The reason is to be found in the
fact that “’Russian fundamentalism’ and the degree of its realization in
reality and not just in propaganda” are two different things. Russian society
is too diverse and its history too complicated to imagine Russia reversing
itself in the way Afghanistan and Iran have.
“In Russia,”
she observes, “a difficult-to-describe ‘lower matriachate’ functions, soethign
which does not make the lives of women wealthier or better defended.” Moreover
the gradual disappearance of the non-nuclear family is combined with a cult of
children” which uniquely features things like divorce in favor of children and
the handing over of children to orphanages.
Homosexuality
is “understood not as ‘an orientation,’ a personal characteristic, but as a
social stigma which is connected with the acceptance everywhere of a criminal
ethos.” As a result, many Russians see homosexuals as “wreckers” who threaten
children, Schulmann continues.
“All these
things,” the Moscow scholar says, “intuitively understood” by people in Russia
“poorly translate into the language of the social sciences. Our values are
defined by the lack of a Reformation, of amoral-religious revolt of the lower
orders against the upper ones – and consequently by the non-existence of
‘Russian puritans’ and their corresponding moral system.”
In Russia, the
church remains subordinate to the state, and religious figures “are influential
only to the extent that they are close to the ruling bureaucracy rather than
the other way around.” And that in turn means, that “the inheritance of the
Soviet authorities – the atomization of society, the collapse of family ties,
secularism, the total involvement of women in the workplace and
hyper-urbanization – dominates the situation.”
According
to the World Values Survey, she notes, “Russian society combines secular
rational values with a high priority for the values of expression,” a pattern
that shows Russia has chosen survival over development and broken with
traditionalism far more not only in comparison with “all Islamic and Latin
American countries and Catholic southern Europe but also from the majority of
English-speaking countries – Canada, the UK and the US.”

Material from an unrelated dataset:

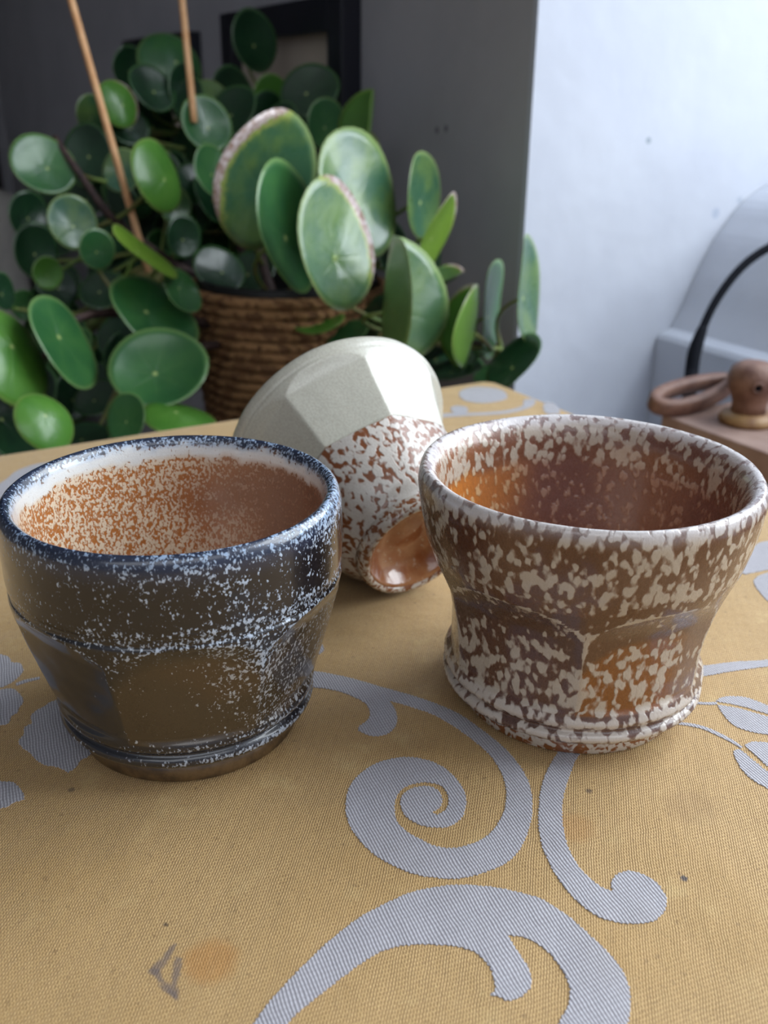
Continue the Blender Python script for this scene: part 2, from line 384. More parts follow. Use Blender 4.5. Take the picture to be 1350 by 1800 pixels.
# stems and leaf sprays at the right
motif([(1200, 1172), (1233, 1171), (1290, 1164), (1350, 1160), (1450, 1148), (1450, 1160), (1350, 1172), (1290, 1180), (1237, 1189), (1200, 1192)])
motif(Z3([(1075, 400), (1100, 382), (1140, 374), (1220, 378), (1300, 402), (1380, 440), (1480, 500), (1480, 520), (1380, 478), (1260, 440), (1160, 415)]))
motif(Z3([(1082, 418), (1110, 465), (1150, 510), (1200, 542), (1280, 565), (1350, 574), (1480, 580), (1480, 535), (1380, 492), (1260, 455), (1160, 430)]))
motif(Z3([(940, 398), (1010, 405), (1080, 404), (1080, 416), (1010, 417), (940, 410)]), jit=.0001)
motif(Z3([(840, 505), (930, 515), (1010, 532), (1100, 570), (1180, 615), (1215, 640), (1205, 648), (1170, 625), (1090, 584), (1000, 545), (920, 528), (840, 518)]), jit=.0001)
motif(Z3([(1225, 632), (1255, 617), (1300, 614), (1380, 622), (1500, 650), (1500, 850), (1420, 800), (1350, 745), (1290, 690)]))
motif(Z3([(1168, 672), (1180, 656), (1205, 655), (1260, 700), (1340, 765), (1420, 820), (1500, 870), (1500, 940), (1380, 875), (1270, 815), (1205, 750)]))
motif([(1325, 1022), (1340, 1010), (1370, 1005), (1420, 1015), (1420, 1070), (1360, 1062), (1336, 1042)])
motif([(1290, 1000), (1305, 985), (1325, 962), (1345, 952), (1400, 950), (1400, 992), (1345, 1003), (1310, 1010)])
# flowers at the left
motif(Z4([(-150, 130), (-60, 110), (0, 130), (40, 143), (52, 166), (90, 170), (105, 200), (92, 225), (70, 245), (40, 265), (0, 280), (-80, 290), (-150, 260)]))
motif(Z4([(-150, 300), (-60, 296), (0, 290), (50, 285), (82, 302), (106, 340), (88, 370), (76, 395), (52, 410), (40, 440), (0, 450), (-80, 440), (-150, 400)]))
motif(Z4([(70, 262), (110, 247), (180, 232), (180, 242), (115, 258), (75, 272)]), jit=.0001)
motif(Z4([(330, 330), (245, 340), (200, 366), (165, 384), (140, 412), (146, 440), (112, 460), (108, 492), (85, 520), (100, 550), (130, 570), (160, 602), (200, 630), (255, 638), (308, 664), (343, 640), (362, 610), (400, 590), (425, 545), (430, 430)]))
motif(Z4([(-150, 700), (-60, 690), (0, 704), (60, 710), (98, 748), (110, 785), (62, 800), (32, 820), (0, 826), (-80, 850), (-150, 830)]))
motif([(540, 1128), (556, 1126), (567, 1134), (568, 1145), (556, 1152), (540, 1150)])
# motifs at the back of the table
def Z6(l): return [(700 + x/3.375, 640 + y/3.375) for x, y in l]
motif(Z6([(360, 180), (380, 155), (440, 138), (520, 138), (600, 150), (640, 175), (640, 205), (590, 222), (510, 232), (430, 226), (380, 208)]), .0015)
motif(Z6([(235, 300), (330, 290), (310, 262), (345, 246), (400, 255), (415, 275), (400, 292), (560, 285), (680, 268), (740, 245), (745, 215), (800, 205), (815, 228), (770, 262), (660, 290), (540, 302), (400, 308), (235, 318)]), .0015)
motif(Z6([(860, 250), (880, 225), (930, 240), (960, 290), (900, 300), (870, 285)]), .0015)
motif([(0, 850), (30, 828), (70, 815), (110, 812), (90, 835), (40, 862), (0, 880), (-60, 900), (-60, 870)], .0015)

# ------------------------------------------------------------------ cups
def interp(prof, n):
    pts = smoothpts([Vector((r, z, 0)) for r, z in prof], 6)
    L = [0]
    for a, c in zip(pts, pts[1:]): L.append(L[-1] + (c-a).length)
    out = []; j = 0
    for i in range(n):
        s = L[-1]*i/(n-1)
        while j < len(L)-2 and L[j+1] < s: j += 1
        t = (s-L[j]) / max(L[j+1]-L[j], 1e-9); p = pts[j].lerp(pts[j+1], t); out.append((max(p.x, 0), p.y))
    return out
def cup_mesh(name, prof_out, prof_in, fac, colf, seg=300, wob=.0004, seed=1., nout=120, nin=60, kvar=True):
    """prof_out foot -> crest, prof_in crest -> inside centre. fac: (n, k, angle0, zb0, zb1, zt0, zt1)"""
    po = interp(prof_out, nout); pi = interp(prof_in, nin)[1:]
    rows = [(r, z, 0) for r, z in po] + [(r, z, 1) for r, z in pi]
    nf, k0, a0, zb0, zb1, zt0, zt1 = fac
    V = []; COL = []; DEN = []; SCL = []; SPC = []
    for r, z, ins in rows:
        for j in range(seg):
            th = 2*PI*j/seg; rr = r; edge = 0; fid = int(((th - a0 + PI/nf) % (2*PI)) / (2*PI/nf)); dl = 9
            dl = ((th - a0 + PI/nf) % (2*PI/nf)) - PI/nf
            if not ins and nf:
                hf = PI/nf; nd = (1 - math.cos(hf)/math.cos(dl)) / (1 - math.cos(hf))
                rise = 1 - sstep(zb0, zb1, z) if z < zb1 else max(0, min(1, (z-zt0)/(zt1-zt0)))**1.5
                kk = k0*lerp(.5, 1, sstep(zb1, lerp(zb1, zt0, .75), z)) if kvar else k0
                cut = r*(1 - kk*(nd - rise)) if nd > rise else r
                edge = max(0, 1 - abs(nd-rise)/.11) if rise < .97 else 0
                if cut < r: rr = cut
            w = mnoise.noise(Vector((math.cos(th)*1.3*seed, math.sin(th)*1.3, z*30 + seed*7)))
            w2 = mnoise.noise(Vector((math.cos(th)*6, math.sin(th)*6 + seed*3, z*220)))
            rr = max(0, rr + (w*wob + w2*wob*.25)*min(1, r/.02))
            zz = z + wob*1.4*mnoise.noise(Vector((math.cos(th)*.9, math.sin(th)*.9, seed*5)))*sstep(.03, .075, z)
            V.append((rr*math.cos(th), rr*math.sin(th), zz))
            c, d, sl = colf(z, th, ins, fid, dl, edge, r)
            COL.append(c); DEN.append(d); SPC.append(sl)
    nr = len(rows); Fc = []
    for i in range(nr-1):
        for j in range(seg):
            a = i*seg+j; b2 = i*seg+(j+1) % seg
            Fc.append((a, b2, b2+seg, a+seg))
    me = bpy.data.meshes.new(name); me.from_pydata(V, [], Fc)
    ca = me.color_attributes.new('base', 'FLOAT_COLOR', 'POINT'); ca.data.foreach_set('color', np.array([lin(c) for c in COL], dtype=np.float32).ravel())
    da = me.attributes.new('dens', 'FLOAT', 'POINT'); da.data.foreach_set('value', np.array(DEN, dtype=np.float32))
    ca = me.color_attributes.new('spotc', 'FLOAT_COLOR', 'POINT'); ca.data.foreach_set('color', np.array([lin(c) for c in SPC], dtype=np.float32).ravel())
    return me
def glaze(name, scale, stretch=(1, 1, 1), rough=.2, detail=1.2, soft=.045, dark=(60, 34, 22), coat=.6, bumpd=.00035, fine=.25, dropw=.45, halo_w=.25):
    t = NT(name); co = t.mapping(t.coord(), scale=stretch)
    base = t.attr('base', 'Color'); den = t.attr('dens'); spc = t.attr('spotc', 'Color')
    n1 = t.noise(co, scale, detail, .45, .5); n2 = t.noise(co, scale*.3, 2, .5); nf = t.noise(co, scale*3.2, 2, .6)
    wv = t.vmath('ADD', co, t.vmath('SCALE', t.vmath('SUBTRACT', t.noise(co, scale*1.5, 1, out=1), (.5, .5, .5)), sc=.7/scale))
    vo = t.add('ShaderNodeTexVoronoi', {'Vector': wv, 'Scale': scale*1.25, 'Smoothness': .5}, feature='SMOOTH_F1').outputs['Distance']
    drop = t.ramp(vo, .1, .85, .85, .15)
    nsum = t.math('ADD', t.math('MULTIPLY', n1, 1-dropw), t.math('MULTIPLY', drop, dropw))
    nsum = t.math('ADD', nsum, t.math('MULTIPLY', t.math('SUBTRACT', n2, .5), .25))
    nsum = t.math('ADD', nsum, t.math('MULTIPLY', t.math('SUBTRACT', nf, .5), fine))
    # dens .5 -> half covered ; dens 0 -> none ; dens 1 -> everything
    x = t.math('ADD', nsum, t.math('SUBTRACT', t.math('MULTIPLY', den, .7), .85))   # >0 spot
    m = t.ramp(x, -soft, soft)
    halo = t.ramp(x, -.16, 0.)
    bcol = t.mix(t.ramp(nf, .35, .7, 0, .35), base, t.mix(.55, base, lin(dark)))
    bcol = t.mix(t.math('MULTIPLY', halo, halo_w), bcol, t.mix(.5, bcol, lin((150, 96, 50))))
    scol = t.mix(t.ramp(nf, .3, .75, 0, .3), spc, t.mix(.5, spc, base))
    col = t.mix(m, bcol, scol)
    hgt = t.math('ADD', t.math('MULTIPLY', m, .6), t.math('MULTIPLY', nf, .35))
    nrm = t.bump(hgt, bumpd, .8)
    return t.fin(col, t.math('ADD', rough, t.math('MULTIPLY', nf, .15)), nrm, Coat_Weight=coat, Coat_Roughness=.12, Specular_IOR_Level=.5)

def cup(name, label, loc, rotz, me, mat, foot_prof, foot_mat, M=None, recess=None):
    t = tag(empty(name, G @ Vector(loc)), label, 'cup'); t.rotation_euler = (0, 0, rotz - R(30))
    if M is not None: t.matrix_world = M
    link('body', me, mat, t, True)
    b = lathe(foot_prof, 96); fr = obj('foot_ring', b, foot_mat, t, True)
    if recess: obj('foot_recess', lathe(recess[0], 96), recess[1], fr, True)['label'] = 'glossy copper brown hollow of the foot'
    return t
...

This means, Schulmann argues, that “in Russia few are
agitated by moral problems as such, but all are agitated by issues of security
… [Russians] don’t feel righteous anger: they imitate it. It isn’t morality
that agitates them, but survival at any price – in other words by a certain
ideological opposition to any moral code, traditionalist or liberal.”
There
is a positive side to this, she says. It is unlikely that there will appear in
Central Russia the kind of radical priests and their fundamentalism that many
might expect. But tyhere is a negative
one as well: “moral permissiveness in combination with permanent fear for one’s
life and well-being blocks the development of both society and the individual.”
In
sum, Schulmann says, “Russian society, for completely understandable reasons,
does have display the feelings of fundamental security which, psychologists
say, ought to form in a child during the first year of life and allow him to
develop his abilities, take risks and acknowledge the new.”